■ What you will do ■
It is required that the lines from the top of the listing through the line with "F, CX, HY, CAMZ = 1334.0, 900.0, 692.0, 1.6" be reproduced exactly, excluding pictures.

■ Data lines ■
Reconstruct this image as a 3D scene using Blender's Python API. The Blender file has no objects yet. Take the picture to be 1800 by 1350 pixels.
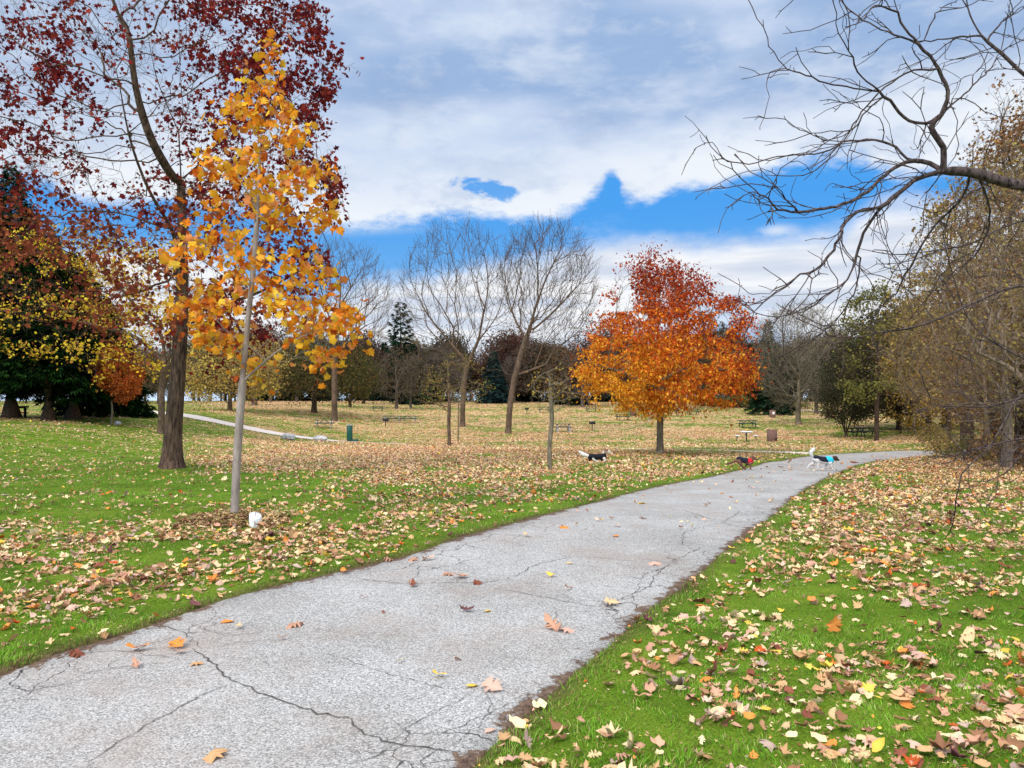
import bpy, math, random
import numpy as np
from math import radians, pi, sin, cos
R0 = np.random.default_rng(7)
random.seed(7)
SC = bpy.context.scene
COL = SC.collection
# ---------------------------------------------------------------- measuring aids
F, CX, HY, CAMZ = 1334.0, 900.0, 692.0, 1.6

def smooth(a, b, x):
    t = np.clip((np.asarray(x, float) - a) / (b - a), 0, 1)
    return t * t * (3 - 2 * t)

_d = np.arange(0, 420, 0.5)
def _tab(xs, ys):
    v = np.interp(_d, xs, ys)
    k = np.ones(9) / 9
    p = np.pad(v, 4, mode='edge')
    v = np.convolve(p, k, mode='valid')
    return v
HM = _tab([0, 9.5, 15, 23, 30, 37, 47, 58, 66, 76, 100, 130, 172, 181, 188, 200, 220, 420],
          [1.6, 1.62, 1.85, 2.25, 2.6, 2.86, 3.3, 3.65, 3.65, 3.45, 2.9, 2.25, 1.68, 1.66, 2.6, 7.0, 12, 14])
HL = _tab([0, 10, 20, 35, 50, 90, 172, 181, 188, 200, 220, 420],
          [1.6, 1.6, 1.75, 1.72, 1.68, 1.68, 1.68, 1.66, 2.6, 7.0, 12, 14])

def terrain(x, y):
    x = np.asarray(x, float); y = np.asarray(y, float)
    yy = np.clip(y, 0, 419)
    hm = np.interp(yy, _d, HM); hl = np.interp(yy, _d, HL)
    t = smooth(-31, -13, x)
    h = hl * (1 - t) + hm * t
    und = 0.02 * np.sin(x * 0.9 + 1.3) * np.sin(y * 0.7 + .4) + 0.03 * np.sin(x * .31 + y * .23)
    # gentle mounds round the trunks of the older trees
    for (mx, my, r, a) in MOUNDS:
        und = und + a * np.exp(-((x - mx) ** 2 + (y - my) ** 2) / (r * r))
    return CAMZ - h + und * smooth(3, 9, y)
MOUNDS = []

def ground(px, py):
    """the point of the lawn seen in the direction (px, py) of the survey photo"""
    k, s = (px - CX) / F, (py - HY) / F
    d = 0.8
    prev = d
    while d < 400:
        if CAMZ - d * s < float(terrain(k * d, d)):
            a, b = prev, d
            for _ in range(30):
                m = (a + b) / 2
                if CAMZ - m * s < float(terrain(k * m, m)): b = m
                else: a = m
            d = (a + b) / 2
            break
        prev = d
        d *= 1.01
    return np.array([k * d, d, float(terrain(k * d, d))])

def at(px, py, d):
    return np.array([d * (px - CX) / F, d, CAMZ - d * (py - HY) / F])
for (mx_, my_, r_, a_) in ((300, 826, 1.3, .16), (1160, 799, 1.5, .10), (893, 764, 2.0, .12), (813, 751, 2.0, .1), (410, 916, .9, .05)):
    g_ = ground(mx_, my_); MOUNDS.append((g_[0], g_[1], r_, a_))

def lin(r, g, b):
    f = lambda c: (c / 12.92 if c <= .04045 else ((c + .055) / 1.055) ** 2.4)
    return np.array([f(r / 255), f(g / 255), f(b / 255)])
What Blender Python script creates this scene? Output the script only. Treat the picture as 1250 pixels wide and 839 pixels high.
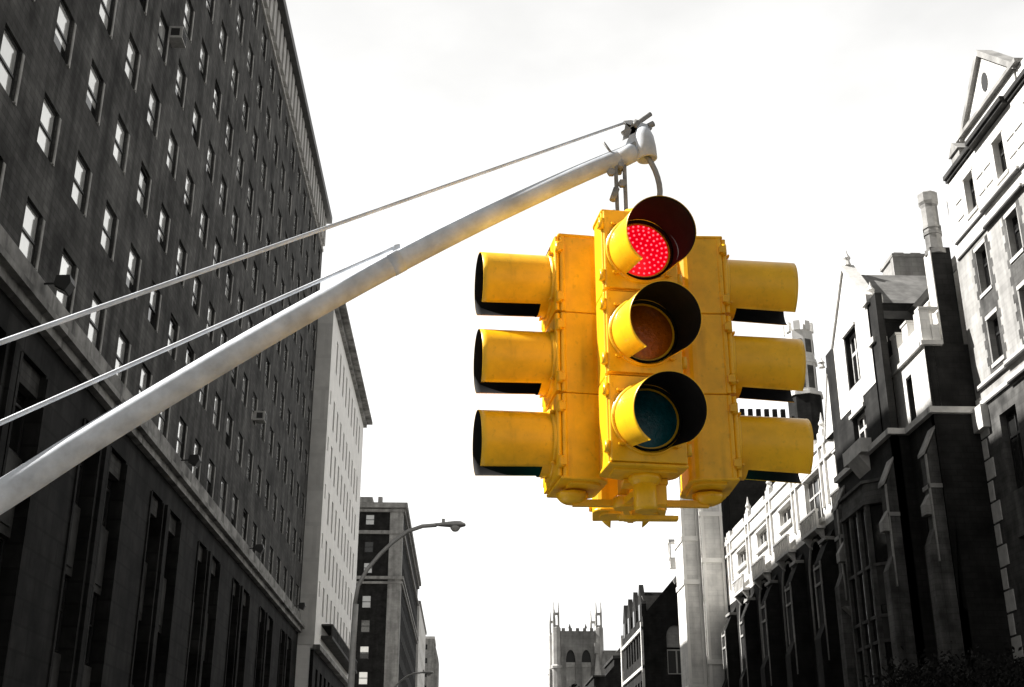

■ Finished exercise ■
Reconstruct this image as a 3D scene using Blender's Python API. The Blender file has no objects yet. Take the picture to be 1800 by 1350 pixels.
import bpy, math, random
import numpy as np
from math import radians, pi, sin, cos
R0 = np.random.default_rng(7)
random.seed(7)
SC = bpy.context.scene
COL = SC.collection
# ---------------------------------------------------------------- measuring aids
F, CX, HY, CAMZ = 1334.0, 900.0, 692.0, 1.6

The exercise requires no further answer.